Since the completion of the internal market for goods in the European Union in 1992 they can no longer hide behind a raft of requirements that imported cars must comply with.
Moreover, the creation of the euro means that it is no longer possible to devalue the lira and the peseta against the Deutschmark.
No wonder that the northern European business sector is enthusiastic about the EU: companies gain access to large new markets without having to feel threatened in their home markets.
Even the mozzarella nowadays sold in many European countries no longer comes from Italy.
2008 crisis revealed euro’s flaws
The introduction of the euro in 1999 did not reduce the imbalances within the EU, as many official bodies promised us at the time, but increased them.
In the first decade of the single currency the negative impact of the difference in competitiveness between the northern and southern member states was not too bad.
While the respective trade surpluses and deficits grew, this was offset by the free movement of capital. Many northern European banks and investors were willing to invest in the South now that the exchange risk had disappeared.

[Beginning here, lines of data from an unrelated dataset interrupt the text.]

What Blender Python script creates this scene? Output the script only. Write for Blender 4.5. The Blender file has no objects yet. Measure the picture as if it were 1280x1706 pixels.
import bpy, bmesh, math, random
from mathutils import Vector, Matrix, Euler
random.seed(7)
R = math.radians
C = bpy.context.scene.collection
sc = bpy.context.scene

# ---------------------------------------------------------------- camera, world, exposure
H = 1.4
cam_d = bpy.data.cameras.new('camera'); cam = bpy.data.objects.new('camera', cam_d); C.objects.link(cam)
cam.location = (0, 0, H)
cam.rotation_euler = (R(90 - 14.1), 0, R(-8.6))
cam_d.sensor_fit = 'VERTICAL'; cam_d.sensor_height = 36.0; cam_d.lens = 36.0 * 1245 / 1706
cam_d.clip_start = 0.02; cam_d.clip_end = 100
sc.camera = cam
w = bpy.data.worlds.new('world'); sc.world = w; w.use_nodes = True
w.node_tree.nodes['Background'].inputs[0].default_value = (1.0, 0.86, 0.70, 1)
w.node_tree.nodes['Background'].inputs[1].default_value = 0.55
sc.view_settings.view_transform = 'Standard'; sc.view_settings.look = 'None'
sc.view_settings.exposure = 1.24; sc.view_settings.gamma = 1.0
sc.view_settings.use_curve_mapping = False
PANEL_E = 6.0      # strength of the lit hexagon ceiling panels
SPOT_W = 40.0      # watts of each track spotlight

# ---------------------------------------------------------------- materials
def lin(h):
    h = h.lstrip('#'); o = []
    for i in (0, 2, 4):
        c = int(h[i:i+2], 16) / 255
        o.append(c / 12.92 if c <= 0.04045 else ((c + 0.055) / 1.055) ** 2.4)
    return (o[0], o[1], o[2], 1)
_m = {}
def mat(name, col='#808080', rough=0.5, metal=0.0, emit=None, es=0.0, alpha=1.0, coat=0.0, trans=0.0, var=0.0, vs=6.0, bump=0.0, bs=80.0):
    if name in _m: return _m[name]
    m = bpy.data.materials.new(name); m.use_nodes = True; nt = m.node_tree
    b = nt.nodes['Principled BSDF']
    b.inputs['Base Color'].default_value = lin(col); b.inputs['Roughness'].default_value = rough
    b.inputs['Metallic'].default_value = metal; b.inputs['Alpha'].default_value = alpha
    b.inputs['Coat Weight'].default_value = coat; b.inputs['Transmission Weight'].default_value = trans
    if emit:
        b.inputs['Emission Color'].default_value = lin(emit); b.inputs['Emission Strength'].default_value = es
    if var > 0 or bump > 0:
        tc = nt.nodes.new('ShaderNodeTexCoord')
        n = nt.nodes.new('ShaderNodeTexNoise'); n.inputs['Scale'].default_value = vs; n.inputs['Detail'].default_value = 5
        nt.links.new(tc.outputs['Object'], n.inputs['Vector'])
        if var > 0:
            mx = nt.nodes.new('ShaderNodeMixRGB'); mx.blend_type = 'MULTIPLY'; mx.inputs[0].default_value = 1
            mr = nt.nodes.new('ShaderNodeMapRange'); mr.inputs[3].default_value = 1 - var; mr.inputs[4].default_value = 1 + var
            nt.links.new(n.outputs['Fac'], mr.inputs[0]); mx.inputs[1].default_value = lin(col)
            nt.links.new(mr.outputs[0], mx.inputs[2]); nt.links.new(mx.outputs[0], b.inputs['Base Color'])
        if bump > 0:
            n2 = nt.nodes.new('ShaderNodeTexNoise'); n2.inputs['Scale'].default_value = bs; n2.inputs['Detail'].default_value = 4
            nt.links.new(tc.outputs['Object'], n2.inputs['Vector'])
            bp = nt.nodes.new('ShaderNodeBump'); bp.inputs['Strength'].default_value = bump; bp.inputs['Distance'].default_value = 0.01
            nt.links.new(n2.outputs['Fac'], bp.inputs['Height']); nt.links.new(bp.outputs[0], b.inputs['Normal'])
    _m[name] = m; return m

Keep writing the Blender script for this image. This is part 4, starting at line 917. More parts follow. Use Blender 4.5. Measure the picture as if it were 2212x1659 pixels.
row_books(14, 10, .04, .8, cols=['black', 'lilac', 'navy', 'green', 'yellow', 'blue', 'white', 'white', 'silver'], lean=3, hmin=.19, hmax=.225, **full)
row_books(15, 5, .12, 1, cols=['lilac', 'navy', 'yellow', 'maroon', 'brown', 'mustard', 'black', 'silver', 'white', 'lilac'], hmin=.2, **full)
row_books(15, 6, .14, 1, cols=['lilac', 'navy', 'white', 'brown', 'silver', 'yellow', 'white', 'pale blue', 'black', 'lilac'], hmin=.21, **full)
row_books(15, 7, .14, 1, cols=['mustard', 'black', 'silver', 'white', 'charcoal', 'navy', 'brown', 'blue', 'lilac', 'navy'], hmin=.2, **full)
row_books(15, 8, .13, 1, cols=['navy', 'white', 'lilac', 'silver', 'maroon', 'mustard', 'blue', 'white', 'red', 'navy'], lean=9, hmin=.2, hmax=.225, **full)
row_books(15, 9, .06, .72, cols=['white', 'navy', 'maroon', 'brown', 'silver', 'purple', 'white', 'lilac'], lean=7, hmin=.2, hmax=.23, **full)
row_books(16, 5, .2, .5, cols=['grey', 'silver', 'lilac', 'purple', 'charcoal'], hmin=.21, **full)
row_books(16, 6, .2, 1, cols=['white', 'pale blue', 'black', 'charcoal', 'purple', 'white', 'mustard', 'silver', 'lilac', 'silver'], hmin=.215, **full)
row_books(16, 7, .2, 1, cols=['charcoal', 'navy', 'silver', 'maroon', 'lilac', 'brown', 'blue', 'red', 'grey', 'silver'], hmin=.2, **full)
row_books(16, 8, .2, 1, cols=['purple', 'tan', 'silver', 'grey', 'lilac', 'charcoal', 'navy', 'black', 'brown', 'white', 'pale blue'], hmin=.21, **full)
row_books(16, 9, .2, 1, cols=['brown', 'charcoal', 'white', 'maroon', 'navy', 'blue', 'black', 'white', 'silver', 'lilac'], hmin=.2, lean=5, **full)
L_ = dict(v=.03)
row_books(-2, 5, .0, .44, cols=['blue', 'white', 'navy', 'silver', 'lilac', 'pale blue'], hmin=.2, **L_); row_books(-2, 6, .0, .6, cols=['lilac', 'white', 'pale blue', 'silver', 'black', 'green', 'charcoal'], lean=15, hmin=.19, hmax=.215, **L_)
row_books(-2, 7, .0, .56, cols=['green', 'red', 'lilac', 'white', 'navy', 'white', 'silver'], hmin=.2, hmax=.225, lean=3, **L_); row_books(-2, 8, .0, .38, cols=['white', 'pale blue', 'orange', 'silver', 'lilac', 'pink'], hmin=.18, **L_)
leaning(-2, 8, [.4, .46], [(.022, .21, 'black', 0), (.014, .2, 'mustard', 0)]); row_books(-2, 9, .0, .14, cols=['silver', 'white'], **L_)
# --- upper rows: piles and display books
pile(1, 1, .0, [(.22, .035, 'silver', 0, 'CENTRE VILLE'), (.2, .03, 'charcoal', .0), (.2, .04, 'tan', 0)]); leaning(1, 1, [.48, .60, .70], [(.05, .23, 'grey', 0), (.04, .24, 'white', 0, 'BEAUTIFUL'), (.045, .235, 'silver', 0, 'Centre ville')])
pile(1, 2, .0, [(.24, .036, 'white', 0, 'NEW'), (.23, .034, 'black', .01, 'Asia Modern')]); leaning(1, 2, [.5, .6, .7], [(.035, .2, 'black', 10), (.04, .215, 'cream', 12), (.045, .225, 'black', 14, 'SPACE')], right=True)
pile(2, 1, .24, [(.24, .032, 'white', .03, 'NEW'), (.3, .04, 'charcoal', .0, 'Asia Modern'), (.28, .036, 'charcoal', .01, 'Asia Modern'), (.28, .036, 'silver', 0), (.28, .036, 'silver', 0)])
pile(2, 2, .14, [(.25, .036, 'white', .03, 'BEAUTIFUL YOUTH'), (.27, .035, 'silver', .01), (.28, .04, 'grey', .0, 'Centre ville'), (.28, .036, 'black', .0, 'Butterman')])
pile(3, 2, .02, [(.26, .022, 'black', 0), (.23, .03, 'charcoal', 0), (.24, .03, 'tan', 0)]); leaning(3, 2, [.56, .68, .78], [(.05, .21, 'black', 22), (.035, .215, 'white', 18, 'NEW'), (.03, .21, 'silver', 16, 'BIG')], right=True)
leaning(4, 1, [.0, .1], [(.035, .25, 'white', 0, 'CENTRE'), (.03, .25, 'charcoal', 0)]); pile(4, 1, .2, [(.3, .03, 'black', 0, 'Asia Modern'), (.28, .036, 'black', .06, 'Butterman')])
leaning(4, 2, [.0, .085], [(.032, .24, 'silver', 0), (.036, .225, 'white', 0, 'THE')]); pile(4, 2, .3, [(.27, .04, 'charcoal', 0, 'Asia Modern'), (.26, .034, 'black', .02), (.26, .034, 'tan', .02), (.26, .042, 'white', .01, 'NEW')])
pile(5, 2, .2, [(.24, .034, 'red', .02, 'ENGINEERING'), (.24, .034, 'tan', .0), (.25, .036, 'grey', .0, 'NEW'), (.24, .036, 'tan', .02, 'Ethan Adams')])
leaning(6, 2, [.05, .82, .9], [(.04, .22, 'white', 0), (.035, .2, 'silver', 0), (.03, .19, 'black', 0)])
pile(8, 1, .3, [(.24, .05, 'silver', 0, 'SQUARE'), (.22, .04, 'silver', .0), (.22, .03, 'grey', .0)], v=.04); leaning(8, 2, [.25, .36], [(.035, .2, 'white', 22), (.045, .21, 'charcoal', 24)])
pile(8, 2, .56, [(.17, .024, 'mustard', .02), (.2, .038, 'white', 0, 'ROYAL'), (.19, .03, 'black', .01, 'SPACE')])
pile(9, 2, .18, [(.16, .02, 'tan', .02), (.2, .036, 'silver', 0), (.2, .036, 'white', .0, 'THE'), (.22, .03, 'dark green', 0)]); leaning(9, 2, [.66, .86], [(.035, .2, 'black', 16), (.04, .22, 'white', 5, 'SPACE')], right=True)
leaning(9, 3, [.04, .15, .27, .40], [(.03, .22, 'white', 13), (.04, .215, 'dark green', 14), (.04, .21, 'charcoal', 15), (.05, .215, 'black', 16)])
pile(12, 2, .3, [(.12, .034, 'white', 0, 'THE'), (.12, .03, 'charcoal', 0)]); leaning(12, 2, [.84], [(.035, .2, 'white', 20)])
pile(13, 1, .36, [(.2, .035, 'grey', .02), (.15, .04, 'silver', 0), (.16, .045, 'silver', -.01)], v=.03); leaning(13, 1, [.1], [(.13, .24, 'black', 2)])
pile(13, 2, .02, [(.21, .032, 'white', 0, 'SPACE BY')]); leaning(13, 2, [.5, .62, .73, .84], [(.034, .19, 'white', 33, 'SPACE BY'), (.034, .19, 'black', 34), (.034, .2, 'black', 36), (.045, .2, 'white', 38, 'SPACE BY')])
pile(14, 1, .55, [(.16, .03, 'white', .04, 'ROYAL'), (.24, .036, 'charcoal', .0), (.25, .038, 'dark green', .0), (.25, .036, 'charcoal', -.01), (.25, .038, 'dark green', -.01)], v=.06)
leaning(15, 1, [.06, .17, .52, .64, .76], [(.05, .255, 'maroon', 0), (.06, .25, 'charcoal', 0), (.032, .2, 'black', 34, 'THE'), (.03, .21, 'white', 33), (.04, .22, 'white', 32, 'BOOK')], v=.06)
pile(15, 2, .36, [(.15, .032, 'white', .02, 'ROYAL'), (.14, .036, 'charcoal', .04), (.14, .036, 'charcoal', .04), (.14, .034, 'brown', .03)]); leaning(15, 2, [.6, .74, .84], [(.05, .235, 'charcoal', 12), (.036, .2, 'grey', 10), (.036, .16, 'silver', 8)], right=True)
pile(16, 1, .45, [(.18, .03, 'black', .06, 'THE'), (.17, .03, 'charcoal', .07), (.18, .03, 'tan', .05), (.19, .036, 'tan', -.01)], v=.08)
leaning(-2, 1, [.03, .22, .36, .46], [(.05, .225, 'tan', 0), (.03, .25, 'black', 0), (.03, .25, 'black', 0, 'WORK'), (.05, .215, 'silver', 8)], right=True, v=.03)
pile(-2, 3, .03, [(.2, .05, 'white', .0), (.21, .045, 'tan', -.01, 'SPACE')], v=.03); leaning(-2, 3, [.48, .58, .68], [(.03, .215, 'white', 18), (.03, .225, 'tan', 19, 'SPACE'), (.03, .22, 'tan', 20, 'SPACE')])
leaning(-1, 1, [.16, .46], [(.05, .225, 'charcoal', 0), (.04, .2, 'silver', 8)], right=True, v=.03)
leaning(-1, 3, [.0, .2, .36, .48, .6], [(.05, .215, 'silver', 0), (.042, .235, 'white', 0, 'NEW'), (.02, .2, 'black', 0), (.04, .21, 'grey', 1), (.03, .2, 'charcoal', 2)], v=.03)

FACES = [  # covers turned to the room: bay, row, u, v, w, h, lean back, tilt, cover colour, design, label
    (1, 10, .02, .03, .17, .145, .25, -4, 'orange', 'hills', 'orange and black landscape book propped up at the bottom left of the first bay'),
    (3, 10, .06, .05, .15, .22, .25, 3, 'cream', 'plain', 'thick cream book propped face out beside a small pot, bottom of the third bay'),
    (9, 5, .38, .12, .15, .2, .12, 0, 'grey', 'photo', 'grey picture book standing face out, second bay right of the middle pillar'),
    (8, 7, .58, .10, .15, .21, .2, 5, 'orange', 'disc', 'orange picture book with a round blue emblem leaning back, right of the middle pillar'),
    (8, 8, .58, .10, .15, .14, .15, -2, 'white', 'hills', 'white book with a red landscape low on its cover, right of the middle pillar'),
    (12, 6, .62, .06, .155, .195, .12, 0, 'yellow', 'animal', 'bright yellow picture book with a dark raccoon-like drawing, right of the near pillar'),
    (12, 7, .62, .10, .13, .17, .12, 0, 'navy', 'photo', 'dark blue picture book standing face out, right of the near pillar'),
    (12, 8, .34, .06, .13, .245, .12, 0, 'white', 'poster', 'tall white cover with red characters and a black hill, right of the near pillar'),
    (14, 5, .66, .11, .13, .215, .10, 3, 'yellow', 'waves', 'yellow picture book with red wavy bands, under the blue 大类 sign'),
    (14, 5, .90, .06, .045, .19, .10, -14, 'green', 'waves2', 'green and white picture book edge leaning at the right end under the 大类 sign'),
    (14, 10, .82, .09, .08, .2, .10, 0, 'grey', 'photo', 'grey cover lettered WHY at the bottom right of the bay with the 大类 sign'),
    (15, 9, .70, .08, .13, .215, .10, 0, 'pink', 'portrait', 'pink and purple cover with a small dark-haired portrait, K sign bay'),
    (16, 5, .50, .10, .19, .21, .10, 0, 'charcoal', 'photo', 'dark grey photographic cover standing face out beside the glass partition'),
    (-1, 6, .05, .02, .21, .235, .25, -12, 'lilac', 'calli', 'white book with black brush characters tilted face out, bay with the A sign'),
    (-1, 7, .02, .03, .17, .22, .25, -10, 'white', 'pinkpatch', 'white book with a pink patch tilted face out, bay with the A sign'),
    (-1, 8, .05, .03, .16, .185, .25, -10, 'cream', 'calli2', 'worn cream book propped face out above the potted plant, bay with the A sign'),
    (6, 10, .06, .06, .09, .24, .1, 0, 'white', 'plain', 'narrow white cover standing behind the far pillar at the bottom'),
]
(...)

However, the sentiment changed drastically during the credit crisis of 2008-9. The banks wrote off their loans to southern European countries and investors sold their bonds and shares. The result was that the South’s trade deficit was exacerbated by a deficit in its capital account.
The reason why this deterioration in the financial balance between the euro countries was not more obvious to the outside world is because the central banks of the participating countries had followed the US example and agreed on a payment system for settling balances between the countries.
In the US regional branches of the Fed (in New York, San Francisco, St Louis, etc) that are running a deficit actually make an annual repayment of the amount due to their colleagues that have surpluses.
But in the euro system this simply does not happen.
As a result the liabilities of the central banks of Italy and Spain have risen to many hundreds of billions of euros over the years, as have the claims of their opposite numbers in northern Europe.
It is only a matter of time until something triggers the next euro crisis.